PROBLEM
Scan the lines below for the string "room" and copy every one that has it.

** BEGIN GIVEN RECORDS **

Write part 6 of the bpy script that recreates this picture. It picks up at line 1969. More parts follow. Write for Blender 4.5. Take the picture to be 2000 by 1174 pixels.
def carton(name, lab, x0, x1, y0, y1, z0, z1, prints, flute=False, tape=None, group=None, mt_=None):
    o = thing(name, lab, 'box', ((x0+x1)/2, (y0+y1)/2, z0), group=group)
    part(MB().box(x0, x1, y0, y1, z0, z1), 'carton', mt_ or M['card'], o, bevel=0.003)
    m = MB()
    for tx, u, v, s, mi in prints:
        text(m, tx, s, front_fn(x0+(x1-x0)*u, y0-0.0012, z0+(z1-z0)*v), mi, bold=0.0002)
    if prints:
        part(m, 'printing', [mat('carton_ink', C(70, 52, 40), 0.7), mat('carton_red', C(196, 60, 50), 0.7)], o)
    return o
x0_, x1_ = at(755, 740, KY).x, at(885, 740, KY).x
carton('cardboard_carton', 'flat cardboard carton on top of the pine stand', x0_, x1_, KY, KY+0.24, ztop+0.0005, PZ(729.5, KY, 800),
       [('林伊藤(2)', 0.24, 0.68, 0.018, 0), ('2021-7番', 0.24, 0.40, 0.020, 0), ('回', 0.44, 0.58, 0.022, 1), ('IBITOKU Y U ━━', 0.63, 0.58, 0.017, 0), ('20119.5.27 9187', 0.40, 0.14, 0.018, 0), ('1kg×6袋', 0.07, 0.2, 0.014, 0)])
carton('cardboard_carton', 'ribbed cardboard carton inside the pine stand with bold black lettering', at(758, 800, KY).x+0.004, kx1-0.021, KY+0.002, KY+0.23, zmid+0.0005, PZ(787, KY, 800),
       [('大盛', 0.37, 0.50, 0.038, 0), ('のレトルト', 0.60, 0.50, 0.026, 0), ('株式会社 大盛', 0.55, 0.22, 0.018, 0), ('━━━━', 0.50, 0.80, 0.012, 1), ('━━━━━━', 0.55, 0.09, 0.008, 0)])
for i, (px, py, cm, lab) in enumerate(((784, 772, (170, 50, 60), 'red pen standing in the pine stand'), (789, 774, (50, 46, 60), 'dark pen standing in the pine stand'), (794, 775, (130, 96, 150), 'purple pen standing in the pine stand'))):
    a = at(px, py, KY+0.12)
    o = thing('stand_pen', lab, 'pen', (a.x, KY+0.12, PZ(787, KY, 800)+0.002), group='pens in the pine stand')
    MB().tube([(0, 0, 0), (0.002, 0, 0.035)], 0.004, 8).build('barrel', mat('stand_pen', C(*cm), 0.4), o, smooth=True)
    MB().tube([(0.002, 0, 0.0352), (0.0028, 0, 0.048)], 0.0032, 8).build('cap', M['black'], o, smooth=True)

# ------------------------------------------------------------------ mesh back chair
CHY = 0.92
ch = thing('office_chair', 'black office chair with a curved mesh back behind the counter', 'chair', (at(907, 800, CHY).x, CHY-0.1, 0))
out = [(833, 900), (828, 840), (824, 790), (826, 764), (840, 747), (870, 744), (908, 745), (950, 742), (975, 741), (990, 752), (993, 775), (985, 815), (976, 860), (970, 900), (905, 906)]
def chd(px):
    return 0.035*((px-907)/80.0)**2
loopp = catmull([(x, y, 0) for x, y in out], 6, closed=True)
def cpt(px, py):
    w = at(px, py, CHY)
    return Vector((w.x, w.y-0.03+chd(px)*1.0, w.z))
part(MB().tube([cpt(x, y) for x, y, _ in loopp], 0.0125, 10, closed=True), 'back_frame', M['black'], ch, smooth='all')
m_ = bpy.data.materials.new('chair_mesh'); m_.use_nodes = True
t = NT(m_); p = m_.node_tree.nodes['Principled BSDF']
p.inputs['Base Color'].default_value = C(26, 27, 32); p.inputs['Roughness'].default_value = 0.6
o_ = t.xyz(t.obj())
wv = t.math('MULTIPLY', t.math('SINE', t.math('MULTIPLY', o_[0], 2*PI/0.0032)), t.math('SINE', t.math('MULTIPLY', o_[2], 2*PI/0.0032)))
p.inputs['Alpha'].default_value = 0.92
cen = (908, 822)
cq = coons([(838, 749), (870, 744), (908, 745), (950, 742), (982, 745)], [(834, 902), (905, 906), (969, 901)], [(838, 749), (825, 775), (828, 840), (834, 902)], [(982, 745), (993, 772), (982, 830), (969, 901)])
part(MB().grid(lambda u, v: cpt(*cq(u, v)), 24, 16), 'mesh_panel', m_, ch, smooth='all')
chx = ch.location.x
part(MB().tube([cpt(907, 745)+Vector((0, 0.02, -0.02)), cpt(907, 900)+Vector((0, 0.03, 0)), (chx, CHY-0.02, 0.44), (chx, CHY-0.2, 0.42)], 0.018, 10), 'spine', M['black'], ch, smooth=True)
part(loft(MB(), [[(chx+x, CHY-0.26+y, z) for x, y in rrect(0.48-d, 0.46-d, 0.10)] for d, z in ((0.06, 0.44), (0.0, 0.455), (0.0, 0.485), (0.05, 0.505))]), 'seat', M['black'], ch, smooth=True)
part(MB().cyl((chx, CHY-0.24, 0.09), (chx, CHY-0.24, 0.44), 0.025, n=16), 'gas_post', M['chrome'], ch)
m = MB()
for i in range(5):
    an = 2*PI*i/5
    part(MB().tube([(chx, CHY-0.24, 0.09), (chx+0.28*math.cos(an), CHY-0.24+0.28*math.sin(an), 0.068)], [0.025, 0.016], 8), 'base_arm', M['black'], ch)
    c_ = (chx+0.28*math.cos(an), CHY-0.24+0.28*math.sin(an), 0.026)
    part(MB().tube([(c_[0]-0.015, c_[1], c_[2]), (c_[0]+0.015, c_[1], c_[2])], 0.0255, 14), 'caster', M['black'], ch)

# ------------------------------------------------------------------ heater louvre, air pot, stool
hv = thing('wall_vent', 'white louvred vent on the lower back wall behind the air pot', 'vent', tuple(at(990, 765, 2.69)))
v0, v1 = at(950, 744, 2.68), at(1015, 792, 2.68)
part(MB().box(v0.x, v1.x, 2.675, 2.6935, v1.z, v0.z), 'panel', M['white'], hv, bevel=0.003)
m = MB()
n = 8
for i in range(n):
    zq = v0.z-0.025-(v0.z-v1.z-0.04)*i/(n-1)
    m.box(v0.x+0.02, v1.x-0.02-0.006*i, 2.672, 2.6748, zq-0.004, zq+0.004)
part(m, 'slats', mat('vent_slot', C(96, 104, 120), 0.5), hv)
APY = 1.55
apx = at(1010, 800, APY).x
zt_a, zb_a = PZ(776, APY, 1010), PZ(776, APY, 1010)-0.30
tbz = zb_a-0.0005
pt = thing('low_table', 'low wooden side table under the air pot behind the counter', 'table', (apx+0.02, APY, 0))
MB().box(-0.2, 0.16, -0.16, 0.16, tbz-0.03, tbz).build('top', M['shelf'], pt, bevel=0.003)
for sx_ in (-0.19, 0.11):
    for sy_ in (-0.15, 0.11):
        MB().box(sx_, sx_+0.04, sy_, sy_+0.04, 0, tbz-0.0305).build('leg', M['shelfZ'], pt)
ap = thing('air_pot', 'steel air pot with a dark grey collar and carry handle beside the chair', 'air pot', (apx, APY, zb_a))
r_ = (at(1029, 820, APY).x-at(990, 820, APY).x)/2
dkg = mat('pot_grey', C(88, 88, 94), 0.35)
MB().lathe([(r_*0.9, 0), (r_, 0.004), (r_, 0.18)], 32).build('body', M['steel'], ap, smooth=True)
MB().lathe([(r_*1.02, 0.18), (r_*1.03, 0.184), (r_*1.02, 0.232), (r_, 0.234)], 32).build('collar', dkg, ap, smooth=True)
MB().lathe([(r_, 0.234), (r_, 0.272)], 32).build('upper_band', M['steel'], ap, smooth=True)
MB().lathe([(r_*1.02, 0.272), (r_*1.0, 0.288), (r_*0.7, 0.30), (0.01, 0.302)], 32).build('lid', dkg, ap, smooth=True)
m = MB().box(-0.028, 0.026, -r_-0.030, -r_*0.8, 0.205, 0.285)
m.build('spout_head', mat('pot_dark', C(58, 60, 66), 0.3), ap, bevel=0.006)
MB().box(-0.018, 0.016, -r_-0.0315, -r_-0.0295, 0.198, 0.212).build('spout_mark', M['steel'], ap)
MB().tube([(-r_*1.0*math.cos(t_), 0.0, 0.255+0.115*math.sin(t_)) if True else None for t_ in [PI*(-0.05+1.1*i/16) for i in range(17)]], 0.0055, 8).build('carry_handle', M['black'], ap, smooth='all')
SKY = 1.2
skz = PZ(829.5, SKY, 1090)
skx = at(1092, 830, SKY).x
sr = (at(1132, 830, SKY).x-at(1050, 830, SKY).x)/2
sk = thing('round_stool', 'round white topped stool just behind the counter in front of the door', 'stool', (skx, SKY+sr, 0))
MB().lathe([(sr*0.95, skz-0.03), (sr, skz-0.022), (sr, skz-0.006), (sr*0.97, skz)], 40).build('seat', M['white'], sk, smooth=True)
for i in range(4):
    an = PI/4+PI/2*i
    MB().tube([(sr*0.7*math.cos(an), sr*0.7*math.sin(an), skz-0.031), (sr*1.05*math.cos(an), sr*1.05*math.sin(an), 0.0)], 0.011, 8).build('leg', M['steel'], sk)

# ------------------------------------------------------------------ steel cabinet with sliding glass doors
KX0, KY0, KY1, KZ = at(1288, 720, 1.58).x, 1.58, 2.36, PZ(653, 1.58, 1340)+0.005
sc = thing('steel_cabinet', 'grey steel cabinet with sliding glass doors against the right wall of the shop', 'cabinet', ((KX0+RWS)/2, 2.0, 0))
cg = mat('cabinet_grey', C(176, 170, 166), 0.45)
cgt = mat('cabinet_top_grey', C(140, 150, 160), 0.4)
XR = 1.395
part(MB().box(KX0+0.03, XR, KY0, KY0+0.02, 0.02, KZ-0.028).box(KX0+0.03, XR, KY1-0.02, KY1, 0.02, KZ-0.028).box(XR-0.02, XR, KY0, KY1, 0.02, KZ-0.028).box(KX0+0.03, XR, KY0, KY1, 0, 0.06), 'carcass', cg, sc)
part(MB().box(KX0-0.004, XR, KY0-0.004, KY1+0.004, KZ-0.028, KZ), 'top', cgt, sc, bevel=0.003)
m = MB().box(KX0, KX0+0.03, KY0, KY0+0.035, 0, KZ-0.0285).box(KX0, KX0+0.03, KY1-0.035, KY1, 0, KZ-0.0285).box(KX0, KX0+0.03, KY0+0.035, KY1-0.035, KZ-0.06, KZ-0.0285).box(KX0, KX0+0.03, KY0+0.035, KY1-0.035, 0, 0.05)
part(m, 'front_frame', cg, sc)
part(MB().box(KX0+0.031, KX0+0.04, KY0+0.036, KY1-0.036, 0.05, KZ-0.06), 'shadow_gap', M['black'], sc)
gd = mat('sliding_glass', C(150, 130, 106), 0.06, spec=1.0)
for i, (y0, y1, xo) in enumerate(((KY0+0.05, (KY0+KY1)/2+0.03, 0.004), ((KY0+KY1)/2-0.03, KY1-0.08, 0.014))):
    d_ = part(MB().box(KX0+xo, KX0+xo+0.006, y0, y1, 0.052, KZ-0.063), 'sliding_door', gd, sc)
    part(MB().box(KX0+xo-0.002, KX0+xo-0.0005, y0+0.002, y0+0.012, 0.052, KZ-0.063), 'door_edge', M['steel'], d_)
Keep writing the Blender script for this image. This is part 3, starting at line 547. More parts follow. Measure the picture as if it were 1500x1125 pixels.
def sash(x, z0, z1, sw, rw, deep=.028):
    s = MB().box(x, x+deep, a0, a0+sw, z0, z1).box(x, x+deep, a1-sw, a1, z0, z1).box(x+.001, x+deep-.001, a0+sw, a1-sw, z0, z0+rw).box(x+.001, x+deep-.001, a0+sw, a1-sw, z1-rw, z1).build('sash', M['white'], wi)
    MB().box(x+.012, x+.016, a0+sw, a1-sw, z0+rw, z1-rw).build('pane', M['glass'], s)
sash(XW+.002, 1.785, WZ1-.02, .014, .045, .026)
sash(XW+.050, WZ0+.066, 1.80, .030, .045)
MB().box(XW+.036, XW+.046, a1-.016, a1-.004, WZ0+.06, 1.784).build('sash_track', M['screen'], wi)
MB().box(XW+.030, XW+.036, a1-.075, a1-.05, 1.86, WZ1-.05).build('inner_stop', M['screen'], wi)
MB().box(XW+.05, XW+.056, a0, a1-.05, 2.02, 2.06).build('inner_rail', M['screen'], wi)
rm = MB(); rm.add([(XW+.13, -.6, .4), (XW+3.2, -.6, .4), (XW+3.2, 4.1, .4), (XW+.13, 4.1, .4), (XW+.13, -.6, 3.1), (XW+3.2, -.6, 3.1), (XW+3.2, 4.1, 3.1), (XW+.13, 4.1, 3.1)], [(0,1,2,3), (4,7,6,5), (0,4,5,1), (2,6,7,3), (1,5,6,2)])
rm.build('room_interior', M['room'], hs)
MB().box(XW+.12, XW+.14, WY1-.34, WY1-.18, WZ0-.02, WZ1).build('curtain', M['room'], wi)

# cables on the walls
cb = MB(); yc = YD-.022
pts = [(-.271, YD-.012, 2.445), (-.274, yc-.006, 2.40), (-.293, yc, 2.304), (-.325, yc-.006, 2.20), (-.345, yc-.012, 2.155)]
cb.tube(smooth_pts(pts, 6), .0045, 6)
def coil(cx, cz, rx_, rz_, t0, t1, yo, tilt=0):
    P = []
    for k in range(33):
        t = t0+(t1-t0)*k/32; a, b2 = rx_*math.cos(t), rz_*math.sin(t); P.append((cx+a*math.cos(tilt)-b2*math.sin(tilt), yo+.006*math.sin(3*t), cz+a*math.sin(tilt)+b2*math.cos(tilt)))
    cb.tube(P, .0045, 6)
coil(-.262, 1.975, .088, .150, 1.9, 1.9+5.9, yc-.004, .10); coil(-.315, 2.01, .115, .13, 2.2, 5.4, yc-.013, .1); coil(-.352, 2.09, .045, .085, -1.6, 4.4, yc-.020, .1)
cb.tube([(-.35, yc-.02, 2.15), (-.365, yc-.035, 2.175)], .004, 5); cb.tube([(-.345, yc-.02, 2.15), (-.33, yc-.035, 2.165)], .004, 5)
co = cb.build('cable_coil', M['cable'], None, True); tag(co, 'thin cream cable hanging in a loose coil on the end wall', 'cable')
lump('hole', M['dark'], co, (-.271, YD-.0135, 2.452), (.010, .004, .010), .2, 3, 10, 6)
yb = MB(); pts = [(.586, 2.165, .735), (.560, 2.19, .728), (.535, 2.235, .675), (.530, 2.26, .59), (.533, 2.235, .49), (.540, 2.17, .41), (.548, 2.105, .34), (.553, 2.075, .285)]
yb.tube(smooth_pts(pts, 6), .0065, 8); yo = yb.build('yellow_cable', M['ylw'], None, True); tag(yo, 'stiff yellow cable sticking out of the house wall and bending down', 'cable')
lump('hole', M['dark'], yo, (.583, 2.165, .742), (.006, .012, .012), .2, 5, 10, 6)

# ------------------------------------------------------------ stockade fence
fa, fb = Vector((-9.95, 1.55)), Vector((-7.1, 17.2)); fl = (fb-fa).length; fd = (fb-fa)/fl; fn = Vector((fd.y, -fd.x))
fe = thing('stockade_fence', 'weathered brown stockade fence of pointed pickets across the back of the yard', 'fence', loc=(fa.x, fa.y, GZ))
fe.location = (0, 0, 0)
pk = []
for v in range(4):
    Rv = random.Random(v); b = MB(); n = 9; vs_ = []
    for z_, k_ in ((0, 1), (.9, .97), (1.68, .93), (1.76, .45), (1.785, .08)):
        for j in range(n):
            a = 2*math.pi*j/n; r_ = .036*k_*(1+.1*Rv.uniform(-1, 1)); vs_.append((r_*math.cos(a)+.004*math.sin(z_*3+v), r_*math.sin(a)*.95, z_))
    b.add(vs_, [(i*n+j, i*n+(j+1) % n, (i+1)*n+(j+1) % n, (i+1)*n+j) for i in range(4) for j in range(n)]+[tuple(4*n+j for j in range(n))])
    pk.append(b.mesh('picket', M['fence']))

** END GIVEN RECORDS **

RESULT FOR THIS TASK
rm.build('room_interior', M['room'], hs)
MB().box(XW+.12, XW+.14, WY1-.34, WY1-.18, WZ0-.02, WZ1).build('curtain', M['room'], wi)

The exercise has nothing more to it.